When one of the speakers, Charlie Cator, chairman of Christie’s, joked about the use of spirit levels in order to ensure hedges had an even flatness, the head gardener could not hold back a smile.

For, sure enough, spirit levels are used during trimming to maintain the hedges in the Italian Garden, where the presentation was taking place, with guests including Viscount Linley.

This garden was created by the 9th Duke of Marlborough on the advice of his French architect, Achille Duchene, with an earlier scheme of carpet bedding replaced by formal symmetrical scrollwork parterres in box and yew, to leave today’s gardeners with the unenviable task of keeping the numerous box-hedges in pristine condition.

“Cutting hedges is the hardest part,” Mr Wood admitted. “Using heavy machinery for eight hours is back-breaking work. I still get involved and we now wear corsets for support.”

Running the gardens, he says, is like a military operation, with everything carefully planned. The three-acre south lawn has to be cut twice a week, rain or shine. The grass verges are cut weekly, and plants deadheaded daily in some cases, to keep them in good condition and prolong flowering.

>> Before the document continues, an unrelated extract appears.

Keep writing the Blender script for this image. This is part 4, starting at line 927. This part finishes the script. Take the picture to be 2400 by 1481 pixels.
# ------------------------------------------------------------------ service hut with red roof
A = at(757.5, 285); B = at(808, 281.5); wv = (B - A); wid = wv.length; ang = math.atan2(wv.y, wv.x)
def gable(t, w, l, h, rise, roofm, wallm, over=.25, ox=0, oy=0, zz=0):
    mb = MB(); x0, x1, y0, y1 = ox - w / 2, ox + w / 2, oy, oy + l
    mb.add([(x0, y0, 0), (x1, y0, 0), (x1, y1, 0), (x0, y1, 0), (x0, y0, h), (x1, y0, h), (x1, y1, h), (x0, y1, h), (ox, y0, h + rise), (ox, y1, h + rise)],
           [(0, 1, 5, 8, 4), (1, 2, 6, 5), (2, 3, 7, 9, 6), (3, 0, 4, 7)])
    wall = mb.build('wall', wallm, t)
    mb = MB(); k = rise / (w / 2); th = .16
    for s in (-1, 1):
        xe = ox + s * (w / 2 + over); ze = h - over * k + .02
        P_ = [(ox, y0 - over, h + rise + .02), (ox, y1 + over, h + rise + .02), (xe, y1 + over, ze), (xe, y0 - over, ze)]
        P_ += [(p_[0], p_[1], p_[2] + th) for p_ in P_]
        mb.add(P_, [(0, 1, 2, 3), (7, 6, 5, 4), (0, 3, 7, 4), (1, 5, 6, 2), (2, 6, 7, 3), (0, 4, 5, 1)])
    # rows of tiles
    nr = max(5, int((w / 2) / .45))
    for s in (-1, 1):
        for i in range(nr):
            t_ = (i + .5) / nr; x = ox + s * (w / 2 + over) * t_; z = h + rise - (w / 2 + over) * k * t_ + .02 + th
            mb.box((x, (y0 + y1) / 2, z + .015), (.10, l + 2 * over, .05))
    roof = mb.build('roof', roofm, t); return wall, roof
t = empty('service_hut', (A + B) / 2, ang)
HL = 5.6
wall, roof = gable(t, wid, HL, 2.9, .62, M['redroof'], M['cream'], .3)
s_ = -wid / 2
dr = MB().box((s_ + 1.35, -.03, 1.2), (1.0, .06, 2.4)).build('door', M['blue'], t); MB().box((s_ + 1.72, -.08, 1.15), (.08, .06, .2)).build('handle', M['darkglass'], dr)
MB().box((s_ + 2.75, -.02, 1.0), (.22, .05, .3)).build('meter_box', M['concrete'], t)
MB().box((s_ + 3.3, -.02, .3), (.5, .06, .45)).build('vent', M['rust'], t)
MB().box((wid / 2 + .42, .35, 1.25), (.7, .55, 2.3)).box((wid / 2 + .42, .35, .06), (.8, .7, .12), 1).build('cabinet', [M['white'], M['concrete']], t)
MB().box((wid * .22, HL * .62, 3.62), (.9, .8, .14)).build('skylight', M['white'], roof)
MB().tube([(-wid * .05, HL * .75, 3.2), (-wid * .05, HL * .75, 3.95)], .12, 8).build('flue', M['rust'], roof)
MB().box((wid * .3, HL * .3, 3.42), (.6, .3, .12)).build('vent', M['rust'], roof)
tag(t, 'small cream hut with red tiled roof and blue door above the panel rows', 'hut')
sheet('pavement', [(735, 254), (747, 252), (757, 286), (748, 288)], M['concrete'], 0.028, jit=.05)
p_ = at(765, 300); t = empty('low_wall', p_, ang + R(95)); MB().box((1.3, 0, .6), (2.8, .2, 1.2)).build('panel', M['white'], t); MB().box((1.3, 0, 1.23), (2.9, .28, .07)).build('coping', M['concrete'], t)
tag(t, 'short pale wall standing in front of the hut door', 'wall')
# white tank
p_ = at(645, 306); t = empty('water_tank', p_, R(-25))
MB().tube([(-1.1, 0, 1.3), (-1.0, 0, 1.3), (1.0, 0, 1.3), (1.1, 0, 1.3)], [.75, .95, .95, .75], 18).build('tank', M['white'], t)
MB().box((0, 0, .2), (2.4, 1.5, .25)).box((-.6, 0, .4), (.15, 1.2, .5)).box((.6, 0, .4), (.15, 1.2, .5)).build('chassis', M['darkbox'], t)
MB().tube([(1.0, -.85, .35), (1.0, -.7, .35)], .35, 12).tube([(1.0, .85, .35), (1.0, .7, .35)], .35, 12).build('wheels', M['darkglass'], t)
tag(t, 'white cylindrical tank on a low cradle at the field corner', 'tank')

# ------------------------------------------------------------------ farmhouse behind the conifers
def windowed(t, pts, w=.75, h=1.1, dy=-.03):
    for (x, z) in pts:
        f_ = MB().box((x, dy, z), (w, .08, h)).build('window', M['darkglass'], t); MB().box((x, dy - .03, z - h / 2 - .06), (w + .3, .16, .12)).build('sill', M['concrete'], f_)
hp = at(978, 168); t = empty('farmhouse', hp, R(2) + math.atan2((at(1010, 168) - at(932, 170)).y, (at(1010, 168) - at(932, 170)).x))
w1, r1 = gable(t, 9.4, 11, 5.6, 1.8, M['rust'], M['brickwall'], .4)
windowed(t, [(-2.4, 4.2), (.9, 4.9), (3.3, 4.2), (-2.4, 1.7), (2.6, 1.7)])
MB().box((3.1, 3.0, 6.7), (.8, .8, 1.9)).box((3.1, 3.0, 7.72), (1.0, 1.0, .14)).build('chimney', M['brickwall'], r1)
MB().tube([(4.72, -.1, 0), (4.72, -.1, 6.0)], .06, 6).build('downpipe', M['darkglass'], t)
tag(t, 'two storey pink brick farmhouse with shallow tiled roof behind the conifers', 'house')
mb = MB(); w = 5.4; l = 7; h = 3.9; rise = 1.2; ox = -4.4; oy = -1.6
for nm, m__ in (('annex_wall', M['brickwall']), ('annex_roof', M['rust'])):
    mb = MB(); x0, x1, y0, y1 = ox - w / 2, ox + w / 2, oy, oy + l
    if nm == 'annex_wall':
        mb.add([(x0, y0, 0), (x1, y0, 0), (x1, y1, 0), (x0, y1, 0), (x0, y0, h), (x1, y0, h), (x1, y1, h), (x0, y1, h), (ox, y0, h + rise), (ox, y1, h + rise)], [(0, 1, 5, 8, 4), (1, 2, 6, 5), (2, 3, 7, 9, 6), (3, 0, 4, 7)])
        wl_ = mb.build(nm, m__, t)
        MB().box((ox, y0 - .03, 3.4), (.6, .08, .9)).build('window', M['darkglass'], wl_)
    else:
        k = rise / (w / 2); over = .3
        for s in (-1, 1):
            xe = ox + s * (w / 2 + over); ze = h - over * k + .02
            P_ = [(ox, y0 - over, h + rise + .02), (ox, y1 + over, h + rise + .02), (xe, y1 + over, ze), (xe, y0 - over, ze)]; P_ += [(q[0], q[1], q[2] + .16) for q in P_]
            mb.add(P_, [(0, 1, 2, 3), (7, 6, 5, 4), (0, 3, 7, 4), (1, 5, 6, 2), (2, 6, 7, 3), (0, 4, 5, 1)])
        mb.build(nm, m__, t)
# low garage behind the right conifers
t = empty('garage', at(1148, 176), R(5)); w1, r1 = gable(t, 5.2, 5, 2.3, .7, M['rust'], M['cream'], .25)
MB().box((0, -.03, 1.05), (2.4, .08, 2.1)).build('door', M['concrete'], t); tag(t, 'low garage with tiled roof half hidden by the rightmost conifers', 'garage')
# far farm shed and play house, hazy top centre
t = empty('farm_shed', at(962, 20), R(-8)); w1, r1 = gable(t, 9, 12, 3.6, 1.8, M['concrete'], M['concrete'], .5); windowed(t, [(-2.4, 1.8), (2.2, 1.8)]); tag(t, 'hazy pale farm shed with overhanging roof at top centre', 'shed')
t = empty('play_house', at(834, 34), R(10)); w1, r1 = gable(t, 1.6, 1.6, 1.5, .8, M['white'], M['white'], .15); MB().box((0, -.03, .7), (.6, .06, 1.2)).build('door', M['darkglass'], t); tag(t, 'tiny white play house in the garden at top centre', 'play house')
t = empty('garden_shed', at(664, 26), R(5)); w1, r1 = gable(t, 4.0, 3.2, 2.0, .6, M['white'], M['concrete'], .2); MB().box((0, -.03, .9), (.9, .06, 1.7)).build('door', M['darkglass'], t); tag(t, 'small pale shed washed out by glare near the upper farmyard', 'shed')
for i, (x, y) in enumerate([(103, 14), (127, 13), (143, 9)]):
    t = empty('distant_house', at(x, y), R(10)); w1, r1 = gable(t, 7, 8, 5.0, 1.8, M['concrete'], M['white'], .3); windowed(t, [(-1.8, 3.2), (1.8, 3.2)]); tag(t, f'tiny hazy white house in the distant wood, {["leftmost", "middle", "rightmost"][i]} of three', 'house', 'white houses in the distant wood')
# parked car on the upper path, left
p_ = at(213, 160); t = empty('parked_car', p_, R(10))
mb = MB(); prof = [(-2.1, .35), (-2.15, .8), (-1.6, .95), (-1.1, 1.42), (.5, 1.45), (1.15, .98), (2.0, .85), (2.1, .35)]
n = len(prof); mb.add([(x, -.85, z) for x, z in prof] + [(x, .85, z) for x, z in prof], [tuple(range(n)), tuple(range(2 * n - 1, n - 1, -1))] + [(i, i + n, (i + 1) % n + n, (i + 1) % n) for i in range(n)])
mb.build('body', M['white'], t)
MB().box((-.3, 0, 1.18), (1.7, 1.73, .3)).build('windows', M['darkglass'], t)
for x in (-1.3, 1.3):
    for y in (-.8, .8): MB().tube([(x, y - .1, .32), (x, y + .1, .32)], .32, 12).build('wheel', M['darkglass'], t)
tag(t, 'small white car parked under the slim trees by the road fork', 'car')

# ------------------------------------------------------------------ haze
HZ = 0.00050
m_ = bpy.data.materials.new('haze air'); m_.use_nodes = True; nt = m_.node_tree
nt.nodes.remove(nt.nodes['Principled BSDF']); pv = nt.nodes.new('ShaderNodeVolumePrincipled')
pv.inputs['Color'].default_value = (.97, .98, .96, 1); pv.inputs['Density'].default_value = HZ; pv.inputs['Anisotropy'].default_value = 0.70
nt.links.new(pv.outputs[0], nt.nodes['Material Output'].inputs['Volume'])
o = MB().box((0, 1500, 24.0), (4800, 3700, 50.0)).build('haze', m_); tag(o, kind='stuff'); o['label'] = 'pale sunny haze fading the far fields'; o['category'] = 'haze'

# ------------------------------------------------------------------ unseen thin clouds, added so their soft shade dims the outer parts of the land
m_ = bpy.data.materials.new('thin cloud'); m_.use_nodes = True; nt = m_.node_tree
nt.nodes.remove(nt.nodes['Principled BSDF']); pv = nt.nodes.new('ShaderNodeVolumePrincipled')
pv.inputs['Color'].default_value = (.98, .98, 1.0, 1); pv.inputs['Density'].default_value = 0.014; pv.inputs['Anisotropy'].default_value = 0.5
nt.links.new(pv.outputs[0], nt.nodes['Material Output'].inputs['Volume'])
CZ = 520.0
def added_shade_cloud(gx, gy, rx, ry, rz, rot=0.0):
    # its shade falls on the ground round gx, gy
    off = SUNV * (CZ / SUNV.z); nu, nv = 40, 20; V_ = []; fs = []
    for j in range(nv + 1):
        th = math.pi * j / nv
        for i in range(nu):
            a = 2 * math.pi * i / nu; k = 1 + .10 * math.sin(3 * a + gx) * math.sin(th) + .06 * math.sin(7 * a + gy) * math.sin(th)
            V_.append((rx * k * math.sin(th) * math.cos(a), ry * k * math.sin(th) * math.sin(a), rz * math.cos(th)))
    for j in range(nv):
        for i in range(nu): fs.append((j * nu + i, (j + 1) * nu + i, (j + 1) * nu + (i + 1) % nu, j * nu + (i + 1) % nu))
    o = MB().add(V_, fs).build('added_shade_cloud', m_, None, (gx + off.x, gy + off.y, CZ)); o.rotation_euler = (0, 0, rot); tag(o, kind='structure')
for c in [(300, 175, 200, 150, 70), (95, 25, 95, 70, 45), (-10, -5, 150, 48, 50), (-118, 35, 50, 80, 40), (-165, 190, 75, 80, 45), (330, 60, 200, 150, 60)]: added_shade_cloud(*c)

The duke’s continuing interest in his gardens must be something of a double-edged sword, I suggest. Life would surely be a good deal easier if the boss didn’t know his Azara Serrata from his Iris Confusa.

“The duke has an eye for detail. He certainly has an eye for a straight line,” said Mr Wood, aged 58. “It is important to him that everything looks right.”

Particular attention is always paid to the four Valencia orange trees in tubs, which produce fruit for the duke’s breakfast marmalade. It will not go unnoticed if the fruit is left on the tree for too long.

The duke’s determination to build on Blenheim’s horticultural legacy has certainly added to the workload of his gardeners. While planning a suitable project to mark the tercentenary of the Battle of Blenheim, he hit on the idea of bringing his father’s private garden back to life, preserving the original layout but introducing new features.

“It was created four years after he had opened the house to the public in 1950,” explained the duke. “My father designed this haven as a romantic English garden. It had become completely overgrown and almost forgotten when we undertook its restoration. Trevor Wood replanted it and established new paths and water features in record time for the official opening in May 2004. It was renamed the Secret Garden and it has matured delightfully.”

Twenty years before, he had established a new hedge maze, with elements of military symbolism celebrating the career of his ancestor John Churchill and the victory for which this great house was his reward. It was constructed within the walls of the old kitchen garden that had once been planted with espaliered fruit trees and neat rows of vegetables, stocked by the royal gardener, Henry Wise.

As for the Italian Garden, the duke told his guests that he could only take credit for the introduction of red gravel between the box hedges.

But he certainly deserves lasting thanks for securing the services of Mr Wood in 1981, who was initially taken on as foreman of the gardens. Mr Wood had previously worked at a nursery in Hadlow before becoming the under gardener at Leeds Castle, where he met his wife. The famous castle in Kent certainly provided the ideal training for his future role in Woodstock.

“My father had a business running shops. But my parents and grandparents were very keen gardeners,” said Mr Wood. “It was my grandmother who taught me how to grow plants. If I planted something incorrectly, she would tell me. She was quite strict.”

The lessons were well learnt.

“Everything you see here was grown from cuttings. Every September we take the cuts and grow them through the winter. It is a 24-hour job, but I enjoy it. I can still step back and look at beds and everything we have done. I will retire in eight years but I want to spend the rest of my working life here.”

The couple live in the palace grounds in The Bothy, a 19th-century house, where, yes, they do have their own garden to maintain.

“We wouldn’t want you to see that at the moment,” said Mrs Wood, although I suspect it would be anything but overgrown, despite the fact they are never really away from their majestic but demanding workplace. “It is not really a job. It is rather more a way of life,” said Mrs Wood, recalling that she has seen her husband going off to work for half a morning even on Christmas Day. “There are always plants to take care of and, of course, 98 acres of gardens. There are always jobs to be done.

“The terrible danger is that you end up going around looking for the bad points, thinking, ‘how untidy is that?’, while other people are commenting on the magnificence of it all.”

But surely she must sometimes wake with an aching back never wanting to push another wheelbarrow, pick up a spade or bend over a flowerbed for the rest of her life?

She shakes her head: “If you wake up feeling, ‘oh God, another day’, that’s the time to move on. It would mean that your passion had gone for the place. People are always amazed that there is not an army of 50 or so people looking after it all.”

The automatic irrigation system spares the team from having to spend hours watering every border and urn by hand. But the huge grass-cutting operation must always go on whatever the weather conditions.

“The thing I hate most is cutting the grass in rain — everything getting bunged up,” she said.

The Secret Garden is certainly not viewed as an additional burden and has certainly captured her imagination.

“I think it is a place people can really relate to. People go along and get ideas for their own gardens.”

The Secret Garden no doubt played its part in giving Blenheim a very public boost, by persuading the Friends of Historic Houses Association to name Blenheim the winner for “the great diversity of scale and type” of its gardens and its ability to offer every visitor “a special experience”.

As for the never-ending military operation required to achieve it all, well suffice to say it is surely worthy of the first duke.